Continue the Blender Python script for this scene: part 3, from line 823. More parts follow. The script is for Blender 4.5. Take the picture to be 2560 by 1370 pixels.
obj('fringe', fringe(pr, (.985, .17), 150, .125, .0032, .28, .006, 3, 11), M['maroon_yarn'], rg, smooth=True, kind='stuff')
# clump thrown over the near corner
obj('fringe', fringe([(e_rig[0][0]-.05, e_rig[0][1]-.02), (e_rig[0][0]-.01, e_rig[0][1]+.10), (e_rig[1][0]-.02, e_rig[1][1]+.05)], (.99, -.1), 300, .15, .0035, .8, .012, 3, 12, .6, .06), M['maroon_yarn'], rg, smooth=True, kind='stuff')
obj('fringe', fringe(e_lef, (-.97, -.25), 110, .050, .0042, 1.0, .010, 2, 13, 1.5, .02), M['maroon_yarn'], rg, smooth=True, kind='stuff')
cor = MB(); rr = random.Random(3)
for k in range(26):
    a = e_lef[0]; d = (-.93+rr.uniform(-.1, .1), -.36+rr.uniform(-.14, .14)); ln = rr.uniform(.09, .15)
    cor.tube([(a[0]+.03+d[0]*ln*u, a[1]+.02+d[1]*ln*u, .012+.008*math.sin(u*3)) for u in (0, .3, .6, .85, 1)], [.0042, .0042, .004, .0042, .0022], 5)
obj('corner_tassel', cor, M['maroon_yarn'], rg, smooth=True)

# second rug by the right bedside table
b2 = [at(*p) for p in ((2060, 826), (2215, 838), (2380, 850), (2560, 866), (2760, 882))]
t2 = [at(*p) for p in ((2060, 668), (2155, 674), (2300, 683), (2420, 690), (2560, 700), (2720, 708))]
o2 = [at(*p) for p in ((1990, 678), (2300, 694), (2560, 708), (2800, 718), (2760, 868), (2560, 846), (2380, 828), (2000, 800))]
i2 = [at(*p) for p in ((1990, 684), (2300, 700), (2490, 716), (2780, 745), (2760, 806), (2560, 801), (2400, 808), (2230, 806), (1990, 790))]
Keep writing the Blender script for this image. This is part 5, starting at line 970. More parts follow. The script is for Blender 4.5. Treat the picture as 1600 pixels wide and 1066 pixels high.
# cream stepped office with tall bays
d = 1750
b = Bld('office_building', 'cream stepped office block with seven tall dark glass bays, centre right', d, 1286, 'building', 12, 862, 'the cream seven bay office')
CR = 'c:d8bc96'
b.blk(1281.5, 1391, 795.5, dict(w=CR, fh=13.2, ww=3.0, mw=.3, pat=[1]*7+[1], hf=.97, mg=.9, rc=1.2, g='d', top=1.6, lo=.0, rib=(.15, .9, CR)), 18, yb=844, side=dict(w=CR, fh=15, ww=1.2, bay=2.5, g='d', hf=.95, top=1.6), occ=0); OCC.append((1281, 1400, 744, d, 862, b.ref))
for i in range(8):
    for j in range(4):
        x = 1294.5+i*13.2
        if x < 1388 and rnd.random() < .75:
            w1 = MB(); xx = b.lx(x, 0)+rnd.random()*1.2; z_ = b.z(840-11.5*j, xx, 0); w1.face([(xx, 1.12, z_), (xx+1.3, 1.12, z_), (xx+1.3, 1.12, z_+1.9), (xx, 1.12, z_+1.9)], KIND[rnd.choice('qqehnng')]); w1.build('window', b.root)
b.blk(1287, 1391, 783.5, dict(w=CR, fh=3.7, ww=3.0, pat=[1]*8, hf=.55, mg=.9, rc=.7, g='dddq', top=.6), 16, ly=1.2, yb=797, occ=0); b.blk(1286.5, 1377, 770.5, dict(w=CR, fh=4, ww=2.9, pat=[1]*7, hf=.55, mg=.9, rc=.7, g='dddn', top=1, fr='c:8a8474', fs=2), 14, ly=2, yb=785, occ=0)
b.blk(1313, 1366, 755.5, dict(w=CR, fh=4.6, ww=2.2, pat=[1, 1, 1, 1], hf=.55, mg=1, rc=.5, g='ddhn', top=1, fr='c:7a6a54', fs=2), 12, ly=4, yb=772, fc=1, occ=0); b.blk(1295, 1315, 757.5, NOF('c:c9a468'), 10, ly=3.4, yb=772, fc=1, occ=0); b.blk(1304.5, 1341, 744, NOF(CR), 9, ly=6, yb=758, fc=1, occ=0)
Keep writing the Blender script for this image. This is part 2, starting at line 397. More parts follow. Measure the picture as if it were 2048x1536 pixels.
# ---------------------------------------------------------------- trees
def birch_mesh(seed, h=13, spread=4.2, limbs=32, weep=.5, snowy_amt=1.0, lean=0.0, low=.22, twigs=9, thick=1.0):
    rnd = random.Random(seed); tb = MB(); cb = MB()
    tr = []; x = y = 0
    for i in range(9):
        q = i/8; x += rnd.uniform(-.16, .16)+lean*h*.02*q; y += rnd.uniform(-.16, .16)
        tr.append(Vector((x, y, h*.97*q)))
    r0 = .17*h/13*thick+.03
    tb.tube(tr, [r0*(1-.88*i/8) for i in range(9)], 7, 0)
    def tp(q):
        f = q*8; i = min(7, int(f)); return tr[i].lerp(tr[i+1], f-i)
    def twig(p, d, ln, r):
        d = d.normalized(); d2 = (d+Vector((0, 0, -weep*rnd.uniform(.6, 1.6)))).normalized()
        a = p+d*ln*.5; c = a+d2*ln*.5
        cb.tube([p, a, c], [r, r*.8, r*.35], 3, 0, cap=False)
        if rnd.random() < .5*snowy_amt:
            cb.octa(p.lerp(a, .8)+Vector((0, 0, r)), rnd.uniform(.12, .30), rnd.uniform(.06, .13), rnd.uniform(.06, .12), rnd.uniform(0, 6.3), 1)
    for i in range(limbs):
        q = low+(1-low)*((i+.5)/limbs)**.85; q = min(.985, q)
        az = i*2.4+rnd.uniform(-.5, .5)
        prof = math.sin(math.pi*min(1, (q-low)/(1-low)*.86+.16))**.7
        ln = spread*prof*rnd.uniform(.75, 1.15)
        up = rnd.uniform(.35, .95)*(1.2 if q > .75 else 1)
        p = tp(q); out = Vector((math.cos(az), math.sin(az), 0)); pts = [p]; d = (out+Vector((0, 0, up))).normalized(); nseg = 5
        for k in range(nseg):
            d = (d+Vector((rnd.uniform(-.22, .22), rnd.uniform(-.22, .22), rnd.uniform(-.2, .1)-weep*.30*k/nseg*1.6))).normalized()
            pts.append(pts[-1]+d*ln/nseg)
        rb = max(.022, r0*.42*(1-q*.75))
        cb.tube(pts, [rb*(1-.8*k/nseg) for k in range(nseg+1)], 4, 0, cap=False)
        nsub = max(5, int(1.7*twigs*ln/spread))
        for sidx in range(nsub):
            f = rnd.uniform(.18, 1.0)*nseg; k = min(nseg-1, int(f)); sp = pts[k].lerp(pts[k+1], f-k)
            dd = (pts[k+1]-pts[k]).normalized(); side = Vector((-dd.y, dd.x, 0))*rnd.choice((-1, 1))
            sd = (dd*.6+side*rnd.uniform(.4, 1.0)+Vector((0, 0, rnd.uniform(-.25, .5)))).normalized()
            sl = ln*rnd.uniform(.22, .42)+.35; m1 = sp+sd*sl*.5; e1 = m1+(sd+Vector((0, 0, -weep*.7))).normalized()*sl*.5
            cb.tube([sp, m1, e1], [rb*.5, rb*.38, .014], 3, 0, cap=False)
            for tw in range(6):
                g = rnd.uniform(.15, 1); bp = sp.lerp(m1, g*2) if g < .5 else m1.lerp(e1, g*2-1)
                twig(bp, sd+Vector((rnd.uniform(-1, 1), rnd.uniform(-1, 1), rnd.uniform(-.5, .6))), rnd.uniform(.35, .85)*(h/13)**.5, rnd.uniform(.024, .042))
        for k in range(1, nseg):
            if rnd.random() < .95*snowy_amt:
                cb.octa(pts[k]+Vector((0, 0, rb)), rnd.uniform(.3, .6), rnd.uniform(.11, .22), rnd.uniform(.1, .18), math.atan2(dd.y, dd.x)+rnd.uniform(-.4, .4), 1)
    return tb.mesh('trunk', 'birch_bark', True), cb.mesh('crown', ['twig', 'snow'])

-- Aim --
Beginning at the first line of the records, give again each line exactly as written, ending with the line that contains "i2 = [at(*p)".

-- Right answer --
Continue the Blender Python script for this scene: part 3, from line 823. More parts follow. The script is for Blender 4.5. Take the picture to be 2560 by 1370 pixels.
obj('fringe', fringe(pr, (.985, .17), 150, .125, .0032, .28, .006, 3, 11), M['maroon_yarn'], rg, smooth=True, kind='stuff')
# clump thrown over the near corner
obj('fringe', fringe([(e_rig[0][0]-.05, e_rig[0][1]-.02), (e_rig[0][0]-.01, e_rig[0][1]+.10), (e_rig[1][0]-.02, e_rig[1][1]+.05)], (.99, -.1), 300, .15, .0035, .8, .012, 3, 12, .6, .06), M['maroon_yarn'], rg, smooth=True, kind='stuff')
obj('fringe', fringe(e_lef, (-.97, -.25), 110, .050, .0042, 1.0, .010, 2, 13, 1.5, .02), M['maroon_yarn'], rg, smooth=True, kind='stuff')
cor = MB(); rr = random.Random(3)
for k in range(26):
    a = e_lef[0]; d = (-.93+rr.uniform(-.1, .1), -.36+rr.uniform(-.14, .14)); ln = rr.uniform(.09, .15)
    cor.tube([(a[0]+.03+d[0]*ln*u, a[1]+.02+d[1]*ln*u, .012+.008*math.sin(u*3)) for u in (0, .3, .6, .85, 1)], [.0042, .0042, .004, .0042, .0022], 5)
obj('corner_tassel', cor, M['maroon_yarn'], rg, smooth=True)

# second rug by the right bedside table
b2 = [at(*p) for p in ((2060, 826), (2215, 838), (2380, 850), (2560, 866), (2760, 882))]
t2 = [at(*p) for p in ((2060, 668), (2155, 674), (2300, 683), (2420, 690), (2560, 700), (2720, 708))]
o2 = [at(*p) for p in ((1990, 678), (2300, 694), (2560, 708), (2800, 718), (2760, 868), (2560, 846), (2380, 828), (2000, 800))]
i2 = [at(*p) for p in ((1990, 684), (2300, 700), (2490, 716), (2780, 745), (2760, 806), (2560, 801), (2400, 808), (2230, 806), (1990, 790))]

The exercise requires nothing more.